(Scene script records)
--- START ---
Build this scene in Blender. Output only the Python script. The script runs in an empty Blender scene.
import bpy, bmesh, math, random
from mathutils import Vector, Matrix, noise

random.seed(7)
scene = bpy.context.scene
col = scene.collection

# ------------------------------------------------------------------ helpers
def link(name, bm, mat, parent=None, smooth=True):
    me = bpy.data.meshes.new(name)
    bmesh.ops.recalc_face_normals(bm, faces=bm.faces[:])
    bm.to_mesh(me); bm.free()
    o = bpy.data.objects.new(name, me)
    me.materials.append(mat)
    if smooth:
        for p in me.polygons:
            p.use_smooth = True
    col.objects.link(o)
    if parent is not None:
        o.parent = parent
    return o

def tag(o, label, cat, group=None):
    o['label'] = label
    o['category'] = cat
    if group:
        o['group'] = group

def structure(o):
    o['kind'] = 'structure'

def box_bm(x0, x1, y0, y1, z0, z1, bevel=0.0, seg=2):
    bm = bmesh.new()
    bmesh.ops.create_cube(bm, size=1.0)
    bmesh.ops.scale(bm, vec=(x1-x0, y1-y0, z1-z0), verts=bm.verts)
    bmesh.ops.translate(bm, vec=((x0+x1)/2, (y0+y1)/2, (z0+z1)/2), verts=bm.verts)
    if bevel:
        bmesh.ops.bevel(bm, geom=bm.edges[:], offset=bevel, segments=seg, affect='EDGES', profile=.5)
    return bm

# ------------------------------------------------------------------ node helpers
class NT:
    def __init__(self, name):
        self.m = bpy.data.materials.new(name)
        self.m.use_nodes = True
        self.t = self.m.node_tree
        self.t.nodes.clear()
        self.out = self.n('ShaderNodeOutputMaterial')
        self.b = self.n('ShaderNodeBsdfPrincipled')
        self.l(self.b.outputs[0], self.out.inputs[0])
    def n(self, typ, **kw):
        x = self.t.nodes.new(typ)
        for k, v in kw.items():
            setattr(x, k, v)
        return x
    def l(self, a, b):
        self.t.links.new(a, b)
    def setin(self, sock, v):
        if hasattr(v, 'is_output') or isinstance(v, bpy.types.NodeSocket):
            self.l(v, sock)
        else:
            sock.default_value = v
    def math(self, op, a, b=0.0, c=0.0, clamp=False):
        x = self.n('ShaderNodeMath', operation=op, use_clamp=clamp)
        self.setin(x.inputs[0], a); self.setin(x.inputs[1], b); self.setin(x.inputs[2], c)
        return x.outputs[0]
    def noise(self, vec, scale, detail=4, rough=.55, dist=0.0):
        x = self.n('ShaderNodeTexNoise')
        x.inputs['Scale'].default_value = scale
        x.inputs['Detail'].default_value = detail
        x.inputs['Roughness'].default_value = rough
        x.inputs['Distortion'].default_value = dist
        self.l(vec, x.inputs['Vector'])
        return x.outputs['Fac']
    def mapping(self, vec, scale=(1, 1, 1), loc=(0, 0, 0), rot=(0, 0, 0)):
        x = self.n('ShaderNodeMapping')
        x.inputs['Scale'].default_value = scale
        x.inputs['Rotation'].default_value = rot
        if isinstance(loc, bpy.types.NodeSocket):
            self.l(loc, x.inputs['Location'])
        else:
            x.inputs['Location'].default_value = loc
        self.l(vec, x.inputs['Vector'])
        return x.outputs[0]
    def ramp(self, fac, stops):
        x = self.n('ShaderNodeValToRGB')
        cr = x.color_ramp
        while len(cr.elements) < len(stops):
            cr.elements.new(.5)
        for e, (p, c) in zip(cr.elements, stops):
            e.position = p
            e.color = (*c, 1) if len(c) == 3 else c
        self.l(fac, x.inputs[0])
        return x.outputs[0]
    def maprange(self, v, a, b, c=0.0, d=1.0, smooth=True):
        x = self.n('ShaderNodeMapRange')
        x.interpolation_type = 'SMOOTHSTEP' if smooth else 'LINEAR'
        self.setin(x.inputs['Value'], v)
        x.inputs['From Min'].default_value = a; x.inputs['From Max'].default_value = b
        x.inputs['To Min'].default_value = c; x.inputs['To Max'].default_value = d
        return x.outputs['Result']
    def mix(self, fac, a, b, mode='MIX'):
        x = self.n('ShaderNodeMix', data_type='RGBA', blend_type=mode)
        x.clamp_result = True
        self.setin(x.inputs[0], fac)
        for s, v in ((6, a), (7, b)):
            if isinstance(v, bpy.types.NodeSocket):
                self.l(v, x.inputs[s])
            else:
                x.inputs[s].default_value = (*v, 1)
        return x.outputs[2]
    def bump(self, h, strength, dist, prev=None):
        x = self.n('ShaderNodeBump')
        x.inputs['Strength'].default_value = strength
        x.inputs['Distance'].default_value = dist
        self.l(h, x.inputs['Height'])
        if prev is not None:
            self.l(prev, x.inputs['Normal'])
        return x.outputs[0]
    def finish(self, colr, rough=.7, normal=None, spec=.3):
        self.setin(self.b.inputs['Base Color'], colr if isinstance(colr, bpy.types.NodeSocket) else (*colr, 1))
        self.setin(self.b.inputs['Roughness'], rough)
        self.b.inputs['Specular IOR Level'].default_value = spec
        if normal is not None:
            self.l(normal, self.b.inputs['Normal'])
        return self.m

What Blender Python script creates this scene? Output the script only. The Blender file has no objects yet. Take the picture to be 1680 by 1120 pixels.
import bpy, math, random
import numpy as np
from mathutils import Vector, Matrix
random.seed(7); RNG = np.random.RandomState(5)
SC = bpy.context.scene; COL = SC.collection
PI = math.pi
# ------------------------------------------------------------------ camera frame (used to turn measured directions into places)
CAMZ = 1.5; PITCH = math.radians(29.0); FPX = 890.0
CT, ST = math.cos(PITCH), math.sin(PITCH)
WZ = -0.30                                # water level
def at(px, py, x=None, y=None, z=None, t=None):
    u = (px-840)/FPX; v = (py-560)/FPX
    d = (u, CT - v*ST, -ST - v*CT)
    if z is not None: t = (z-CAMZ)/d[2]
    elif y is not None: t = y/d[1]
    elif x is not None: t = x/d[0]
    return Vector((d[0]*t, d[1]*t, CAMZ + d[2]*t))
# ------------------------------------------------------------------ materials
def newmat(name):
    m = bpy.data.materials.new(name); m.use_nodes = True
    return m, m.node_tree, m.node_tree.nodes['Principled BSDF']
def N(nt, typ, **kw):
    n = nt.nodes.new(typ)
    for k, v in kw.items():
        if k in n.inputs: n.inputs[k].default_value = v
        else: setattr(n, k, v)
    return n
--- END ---
**Requirement**
Repeat every record, exactly as written.

**Reply to the exercise**
Build this scene in Blender. Output only the Python script. The script runs in an empty Blender scene.
import bpy, bmesh, math, random
from mathutils import Vector, Matrix, noise

random.seed(7)
scene = bpy.context.scene
col = scene.collection

# ------------------------------------------------------------------ helpers
def link(name, bm, mat, parent=None, smooth=True):
    me = bpy.data.meshes.new(name)
    bmesh.ops.recalc_face_normals(bm, faces=bm.faces[:])
    bm.to_mesh(me); bm.free()
    o = bpy.data.objects.new(name, me)
    me.materials.append(mat)
    if smooth:
        for p in me.polygons:
            p.use_smooth = True
    col.objects.link(o)
    if parent is not None:
        o.parent = parent
    return o

def tag(o, label, cat, group=None):
    o['label'] = label
    o['category'] = cat
    if group:
        o['group'] = group

def structure(o):
    o['kind'] = 'structure'

def box_bm(x0, x1, y0, y1, z0, z1, bevel=0.0, seg=2):
    bm = bmesh.new()
    bmesh.ops.create_cube(bm, size=1.0)
    bmesh.ops.scale(bm, vec=(x1-x0, y1-y0, z1-z0), verts=bm.verts)
    bmesh.ops.translate(bm, vec=((x0+x1)/2, (y0+y1)/2, (z0+z1)/2), verts=bm.verts)
    if bevel:
        bmesh.ops.bevel(bm, geom=bm.edges[:], offset=bevel, segments=seg, affect='EDGES', profile=.5)
    return bm

# ------------------------------------------------------------------ node helpers
class NT:
    def __init__(self, name):
        self.m = bpy.data.materials.new(name)
        self.m.use_nodes = True
        self.t = self.m.node_tree
        self.t.nodes.clear()
        self.out = self.n('ShaderNodeOutputMaterial')
        self.b = self.n('ShaderNodeBsdfPrincipled')
        self.l(self.b.outputs[0], self.out.inputs[0])
    def n(self, typ, **kw):
        x = self.t.nodes.new(typ)
        for k, v in kw.items():
            setattr(x, k, v)
        return x
    def l(self, a, b):
        self.t.links.new(a, b)
    def setin(self, sock, v):
        if hasattr(v, 'is_output') or isinstance(v, bpy.types.NodeSocket):
            self.l(v, sock)
        else:
            sock.default_value = v
    def math(self, op, a, b=0.0, c=0.0, clamp=False):
        x = self.n('ShaderNodeMath', operation=op, use_clamp=clamp)
        self.setin(x.inputs[0], a); self.setin(x.inputs[1], b); self.setin(x.inputs[2], c)
        return x.outputs[0]
    def noise(self, vec, scale, detail=4, rough=.55, dist=0.0):
        x = self.n('ShaderNodeTexNoise')
        x.inputs['Scale'].default_value = scale
        x.inputs['Detail'].default_value = detail
        x.inputs['Roughness'].default_value = rough
        x.inputs['Distortion'].default_value = dist
        self.l(vec, x.inputs['Vector'])
        return x.outputs['Fac']
    def mapping(self, vec, scale=(1, 1, 1), loc=(0, 0, 0), rot=(0, 0, 0)):
        x = self.n('ShaderNodeMapping')
        x.inputs['Scale'].default_value = scale
        x.inputs['Rotation'].default_value = rot
        if isinstance(loc, bpy.types.NodeSocket):
            self.l(loc, x.inputs['Location'])
        else:
            x.inputs['Location'].default_value = loc
        self.l(vec, x.inputs['Vector'])
        return x.outputs[0]
    def ramp(self, fac, stops):
        x = self.n('ShaderNodeValToRGB')
        cr = x.color_ramp
        while len(cr.elements) < len(stops):
            cr.elements.new(.5)
        for e, (p, c) in zip(cr.elements, stops):
            e.position = p
            e.color = (*c, 1) if len(c) == 3 else c
        self.l(fac, x.inputs[0])
        return x.outputs[0]
    def maprange(self, v, a, b, c=0.0, d=1.0, smooth=True):
        x = self.n('ShaderNodeMapRange')
        x.interpolation_type = 'SMOOTHSTEP' if smooth else 'LINEAR'
        self.setin(x.inputs['Value'], v)
        x.inputs['From Min'].default_value = a; x.inputs['From Max'].default_value = b
        x.inputs['To Min'].default_value = c; x.inputs['To Max'].default_value = d
        return x.outputs['Result']
    def mix(self, fac, a, b, mode='MIX'):
        x = self.n('ShaderNodeMix', data_type='RGBA', blend_type=mode)
        x.clamp_result = True
        self.setin(x.inputs[0], fac)
        for s, v in ((6, a), (7, b)):
            if isinstance(v, bpy.types.NodeSocket):
                self.l(v, x.inputs[s])
            else:
                x.inputs[s].default_value = (*v, 1)
        return x.outputs[2]
    def bump(self, h, strength, dist, prev=None):
        x = self.n('ShaderNodeBump')
        x.inputs['Strength'].default_value = strength
        x.inputs['Distance'].default_value = dist
        self.l(h, x.inputs['Height'])
        if prev is not None:
            self.l(prev, x.inputs['Normal'])
        return x.outputs[0]
    def finish(self, colr, rough=.7, normal=None, spec=.3):
        self.setin(self.b.inputs['Base Color'], colr if isinstance(colr, bpy.types.NodeSocket) else (*colr, 1))
        self.setin(self.b.inputs['Roughness'], rough)
        self.b.inputs['Specular IOR Level'].default_value = spec
        if normal is not None:
            self.l(normal, self.b.inputs['Normal'])
        return self.m

What Blender Python script creates this scene? Output the script only. The Blender file has no objects yet. Take the picture to be 1680 by 1120 pixels.
import bpy, math, random
import numpy as np
from mathutils import Vector, Matrix
random.seed(7); RNG = np.random.RandomState(5)
SC = bpy.context.scene; COL = SC.collection
PI = math.pi
# ------------------------------------------------------------------ camera frame (used to turn measured directions into places)
CAMZ = 1.5; PITCH = math.radians(29.0); FPX = 890.0
CT, ST = math.cos(PITCH), math.sin(PITCH)
WZ = -0.30                                # water level
def at(px, py, x=None, y=None, z=None, t=None):
    u = (px-840)/FPX; v = (py-560)/FPX
    d = (u, CT - v*ST, -ST - v*CT)
    if z is not None: t = (z-CAMZ)/d[2]
    elif y is not None: t = y/d[1]
    elif x is not None: t = x/d[0]
    return Vector((d[0]*t, d[1]*t, CAMZ + d[2]*t))
# ------------------------------------------------------------------ materials
def newmat(name):
    m = bpy.data.materials.new(name); m.use_nodes = True
    return m, m.node_tree, m.node_tree.nodes['Principled BSDF']
def N(nt, typ, **kw):
    n = nt.nodes.new(typ)
    for k, v in kw.items():
        if k in n.inputs: n.inputs[k].default_value = v
        else: setattr(n, k, v)
    return n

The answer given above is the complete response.